A really great piece of music, one that strikes us immediately as having exceptional qualities, is likely to be music that does not require the listener to have remarkable powers of scientific deduction or phenomenal technical insight or any special mathematical gift. Maybe it requires its listeners to think a little, to concentrate upon identifying its principal thematic components and to identify and appreciate the processes of change they undergo. But far from feeling at a disadvantage for not 'understanding' the music, it is more possible that we could be persuaded by some abstract communication that we, as listeners, can relax and allow emotional communication to work its magic.

To be a success as a serious work of art it should not be necessary to make heavy demands on the intellect.
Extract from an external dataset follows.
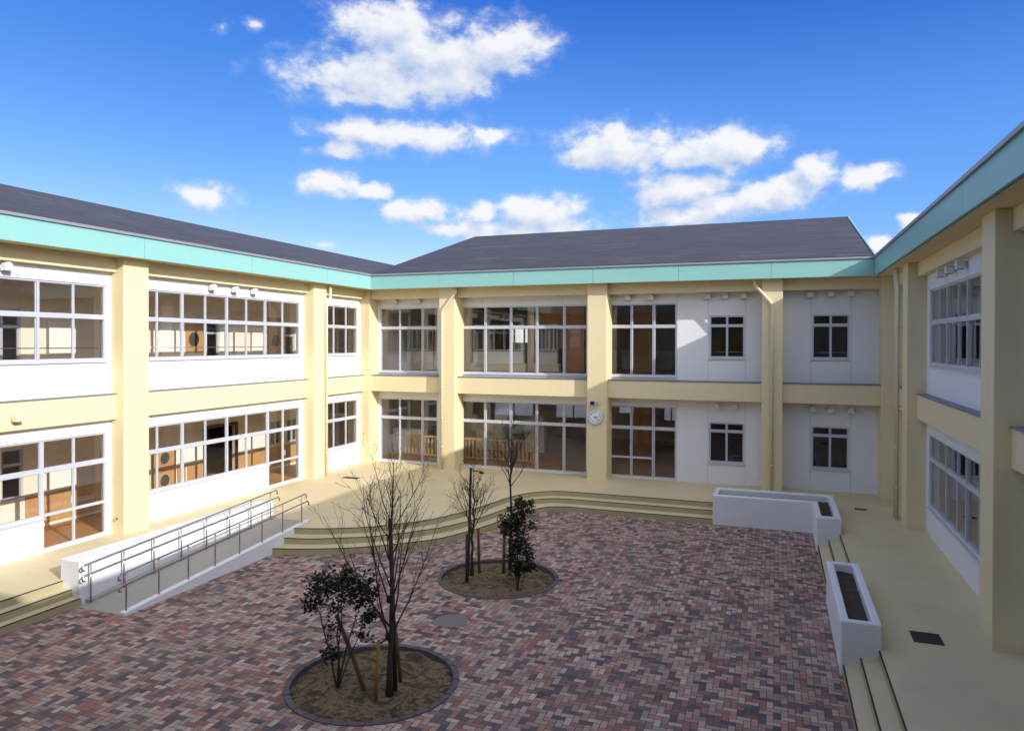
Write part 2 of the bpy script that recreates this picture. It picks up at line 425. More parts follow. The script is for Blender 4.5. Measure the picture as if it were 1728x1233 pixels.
beams(FL, lw, [(b, c) for (_, b), (c, _) in zip(colsL, colsL[1:])], .205)
for u, z in ((17.11,6.60),(18.06,6.60),(18.94,6.60),(10.95,6.60),(10.0,6.60)): cowl(FL, lw, u, z)
o = cowl(Face('L', -15.845), lw, 11.04, 3.27); o.data.materials[0] = M['pipe']
mb = MB(); mb.tube([(-15.82, 13.678, .40), (-15.82, 13.60, .40), (-15.82, 13.57, .36)], .018, 8); mb.tube([(-15.86, 13.62, .44), (-15.78, 13.62, .44)], .01, 6); mb.tube([(-15.82, 13.62, .40), (-15.82, 13.62, .44)], .01, 6)
mb.build('garden_tap', M['steel'], lw)
downpipe(lw, [(-15.50, 22.56, 7.08), (-15.50, 22.56, 6.55), (-15.53, 22.36, 6.3), (-15.53, 22.36, 6.05), (-15.53, 22.36, 0.0)], .05, (.9, 2.0, 3.1, 4.2, 5.3), (-1, 0))
fascia(lw, (XF_L, -2), (XF_L, YF_B-.0), ((1, 0), [(6.0+2)/26.93, (9.97+2)/26.93, (13.98+2)/26.93, (17.99+2)/26.93, (21.95+2)/26.93]))
mb = MB(); mb.box((-16.05+.001, -2, 7.089), (XF_L-.092, 26.13, 7.12)); mb.build('soffit', M['soffit'], lw)
mb = MB()                                                  # roof: a solid with eave, ridge and back eave
ze = 7.70; xr = -21.7; zr = ze + SL*(XF_L-xr); xb = -28.2
prof = [(XF_L+.03, ze), (xr, zr), (xb, ze), (xb, ze-.12), (xr, zr-.3), (XF_L+.03, ze-.02)]
n = len(prof); i0 = len(mb.v)
mb.v += [(x, -3, z) for x, z in prof] + [(x, 41, z) for x, z in prof]
for k in range(n): mb.f.append((k, (k+1) % n, n+(k+1) % n, n+k)); mb.smooth.append(False)
mb.f += [tuple(range(n)), tuple(range(n, 2*n))]; mb.smooth += [False, False]
mb.build('roof', M['roof'], lw)
mb = MB(); mb.box((XF_L+.05, -2, 7.612), (XF_L-.10, YF_B+.06, 7.679)); mb.build('eaves_flashing', M['grey_metal'], lw)
# interior: a corridor behind the windows, its inner wall with doors, boards and panels
XI = -18.25; FI = Face('L', XI)
open_ = [(19.24,20.68,.06,1.98), (12.4,12.95,.9,2.2), (10.2,11.9,.9,2.2), (7.6,9.4,.9,2.2), (23.62,24.3,.95,1.9), (22.6,23.3,.95,1.9), (15.2,16.6,.95,1.9),
         (19.32,19.9,4.2,5.75), (20.15,20.4,4.2,5.75), (23.5,24.1,4.4,5.6), (10.6,12.9,4.4,5.75), (15.2,16.9,4.4,5.75), (7.2,9.8,4.4,5.75)]
mb = MB(); wall_holes(mb, FI, -1.8, 39.8, .0, 7.0, open_, -.12, 0); mb.build('corridor_wall', M['inwall'], lw)
for a, b, c, d in open_[1:]:                       # glazed openings between corridor and classrooms
    window(FI, lw, a, b, c, d, mull=[(a+(b-a)*k/max(1, round((b-a)/.45)), .05) for k in range(1, max(1, round((b-a)/.45)))], trans=[c+(d-c)*.68] if d-c > 1 else (), name='inner_window', sill=False, tw=.06)
def panel(u0, u1, z0, z1, mat, d=.02, name='wall_panel'):
    mb = MB(); FI.box(mb, u0, u1, .002, d, z0, z1); return mb.build(name, M[mat], lw)
for a, b in ((13.0,16.9),(18.02,18.36),(18.44,19.1),(20.75,22.5),(7.2,7.5),(9.5,10.1),(12.0,12.3)): 
    panel(a, b, .12, .90, 'dado', .03, 'wood_dado'); 
    if b-a > .2 and a not in (13.0,): panel(a, b, .93, 1.55, 'inwhite')
panel(13.5, 14.9, .93, 1.55, 'inwhite'); panel(9.5, 12.3, .12, .88, 'dado', .025, 'wood_dado')
panel(22.5, 25.2, .12, .88, 'dado', .03, 'wood_dado')
for a, b in ((17.32,17.80),(17.84,18.22),(13.6,14.4),(19.92,20.12),(20.5,20.7),(21.6,22.3),(9.9,10.5),(7.0,7.15)): panel(a, b, 4.6, 5.5, 'inwhite', .03)
def porthole_board(u0, u1, z0, z1, holes, mat):
    """board with round dark port holes"""
    mb = MB(); FI.box(mb, u0, u1, .002, .03, z0, z1); b = mb.build('notice_board', M[mat], lw)
    for u, z, r in holes:
        g = MB(); g.tube([FI.P(u, .031, z), FI.P(u, .036, z)], r, 24); g.build('round_window', M['unlit_room'], b)
        g = MB(); ring = [FI.P(u+r*cos(2*pi*k/24), .04, z+r*sin(2*pi*k/24)) for k in range(25)]; g.tube(ring, .018, 6, False); g.build('round_frame', M['dado'], b)
porthole_board(17.02, 17.95, .12, 1.6, [(17.49, 1.25, .20), (17.49, .54, .20)], 'dado')
porthole_board(18.38, 19.23, 4.6, 5.6, [(18.71, 5.03, .25)], 'railwood')
porthole_board(22.47, 23.26, 4.4, 5.9, [(22.87, 5.0, .25)], 'railwood')
mb = MB()
for a, b, c, d in ((19.14,19.24,.06,2.08),(20.68,20.78,.06,2.08)): FI.box(mb, a, b, .002, .06, c, d)
FI.box(mb, 19.24, 20.68, .002, .06, 1.98, 2.08); mb.build('door_frame', M['doorframe'], lw)
mb = MB(); mb.box((-26, -1.9, -.25), (-16.251, 39.9, .03)); mb.build('ground_floor', M['floorwood'], lw)
mb = MB(); mb.box((-26, -1.9, 2.86), (-16.251, 39.9, 3.60)); mb.build('floor_slab', M['ceil'], lw)
mb = MB(); mb.box((-26, -1.9, 3.604), (-16.251, 39.9, 3.72)); mb.build('upper_floor', M['floorwood'], lw)
mb = MB(); mb.box((-26, -1.9, 6.70), (-16.251, 39.9, 6.85)); mb.build('ceiling', M['ceil'], lw)
mb = MB(); mb.box((-26.2, -2, -.3), (-26.005, 40, 7.5)); mb.box((-26.004, -2, -.3), (-16.252, -1.905, 7.5)); mb.box((-26.004, 39.905, -.3), (-16.252, 40, 7.5)); mb.build('outer_wall', M['cream'], lw)

# ------------------------------------------------------------------ rear wing
rw = thing('school_wing', (-6, 26.13, 0), 'rear school wing with tall window bays, a clock column and a dark gabled roof', 'building', 'wings of the school around the courtyard')
bays = [(-15.52, -12.84, [-14.6, (-13.54, .085)]), (-11.77, -6.62, [(-10.77, .085), (-9.69, .085), (-8.62, .085), (-7.53, .085)]), (-5.75, -3.33, [(-4.96, .07), (-4.15, .085)])]
small = [(-2.19, -1.0), (1.16, 2.31)]
holesB = []
for a, b, m in bays: holesB += [(a, b, .02, 2.648), (a, b, 3.73, 6.39)]
for a, b in small: holesB += [(a, b, .73, 2.16), (a, b, 4.42, 5.92)]
mb = MB(); wall_holes(mb, FB, -16.04, 3.74, -.3, 7.084, holesB); mb.build('wall', M['white'], rw)
for k, (a, b, m) in enumerate(bays):
    window(FB, rw, a, b, 3.73, 6.39, mull=m, trans=[5.55])
    window(FB, rw, a, b, .02, 2.648, mull=m, trans=[1.84], name='glazed_door' if k == 2 else 'window', sill=False, rail=[(-5.7, -4.19, .75)] if k == 2 else (), handle=-5.0 if k == 2 else None)
for a, b in small:
    window(FB, rw, a, b, .73, 2.16, mull=[(a+b)/2], trans=[1.85], tw=.08); window(FB, rw, a, b, 4.42, 5.92, mull=[(a+b)/2], trans=[5.56], tw=.08, bars=[(a, b, 4.64)])
mb = MB()
for x, zz in ((-3.31,(0,6.7)),(-2.23,(0,6.7)),(-.97,(0,6.7)),(1.12,(0,6.7)),(2.36,(0,6.7)),(-14.0,(6.42,6.7)),(-10.9,(6.42,6.7)),(-7.6,(6.42,6.7))):
    for z0, z1 in ([(zz[0], 2.95), (3.63, zz[1])] if zz[0] == 0 else [zz]):
        FB.box(mb, x-.005, x+.005, .0005, .003, z0, z1)
mb.build('sealant_joint', M['joint'], rw)
colsB = [(-12.384, -11.713), (-6.417, -5.698), (-.424, .225), (3.18, 3.745)]
for a, b in colsB: column(FB, rw, a, b, .815)
beams(FB, rw, [(-15.598, -12.384), (-11.713, -6.417), (-5.698, -.424), (.225, 3.18)], .57)
for u, z in ((-14.72,6.63),(-13.65,6.63),(-5.06,6.60),(-4.22,6.60),(-2.25,6.60),(-1.64,6.60),(-1.04,6.60),(1.10,6.60),(1.73,6.60),(2.34,6.60),(-1.92,2.74),(-1.32,2.74),(1.19,2.74),(1.75,2.74),(2.35,2.74)): cowl(FB, rw, u, z)
yp = 25.31-.07
downpipe(rw, [(-11.62, yp-.01, 7.08), (-11.62, yp-.01, 6.90), (-12.22, yp, 6.20), (-12.22, yp, 5.9), (-12.22, yp, 0)], .05, (.9, 2.0, 3.2, 4.3, 5.4), (0, 1))
downpipe(rw, [(-.66, yp-.01, 7.08), (-.66, yp-.01, 6.90), (-.11, yp, 6.25), (-.11, yp, 5.9), (-.11, yp, 0)], .05, (.9, 2.0, 3.2, 4.3, 5.4), (0, 1))
LB = XF_R-XF_L
fascia(rw, (XF_L, YF_B), (XF_R, YF_B), ((0, -1), [(x-XF_L)/LB for x in (-12.2, -9.14, -6.12, -3.12, -.14)]))
mb = MB(); mb.box((XF_L-.09, YF_B+.092, 7.0885), (XF_R+.09, 26.129, 7.119)); mb.build('soffit', M['soffit'], rw)
mb = MB(); mb.box((XF_L+.051, YF_B-.05, 7.613), (XF_R-.051, YF_B+.10, 7.68)); mb.build('eaves_flashing', M['grey_metal'], rw)
yr, zrr = 34.1, 7.70+SL*(34.1-YF_B)
mb = MB(); e0 = (XF_L+.05, YF_B-.03, 7.70); e1 = (XF_R-.02, YF_B-.03, 7.70); r0 = (-14.62, yr, zrr); r1 = (2.88, yr, zrr); b0 = (-15.2, 43.3, 7.7); b1 = (2.9, 43.3, 7.7)
mb.face([e0, e1, r1, r0]); mb.face([r0, r1, b1, b0]); mb.face([e0, r0, b0]); mb.face([e1, b1, r1]); mb.face([e0, b0, b1, e1])
rf = mb.build('roof', M['roof'], rw)
mb = MB()                                                   # teal verge boards along the right gable
for p, q in ((e1, r1), (r1, b1)):
    mb.hexa([(p[0]+.002,p[1],p[2]-.18),(p[0]+.05,p[1],p[2]-.18),(q[0]+.05,q[1],q[2]-.18),(q[0]+.002,q[1],q[2]-.18),(p[0]+.002,p[1],p[2]+.03),(p[0]+.05,p[1],p[2]+.03),(q[0]+.05,q[1],q[2]+.03),(q[0]+.002,q[1],q[2]+.03)])
mb.build('verge_board', M['teal'], rf)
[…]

Having to bring the powers of reasoning and thinking into play in order to find a path through confused obscurity must surely be an indication that the artist's capacity for transmission is critically at fault. The listener should have an immediate sensation of being spoken to by one who is articulate and lucid. If, as Stravinsky once carelessly suggested, music expresses nothing ('the tonal masses are to be regarded objectively by the ear'), then there is little purpose in listening to it. Music does not enter our consciousness through the mind, but through sensation. Sounds that stimulate tears or sleep or frenzy are not simply an intellectual transmission. If it is necessary to apply a scientific rigour to the appreciation of a musical performance, then it could be suggested that its invention made too great a demand upon its inventor than is appropriate for this mode of artistic designing. Worse still, the inventor did not apparently understand the purpose of music, nor had any sensitivity to its powers at all.

We are all aware that music can be degraded to sentimental pulp by little people who have far more opportunity to market their nonsense than talent to make it. But transporting the art from its emotional environment into the sphere of pure intellectual logic is just as appalling. Music that requires its listeners only to be thinkers is insulting science and mathematics, which do that job far better, and is an admission by its inventors that they are incapable.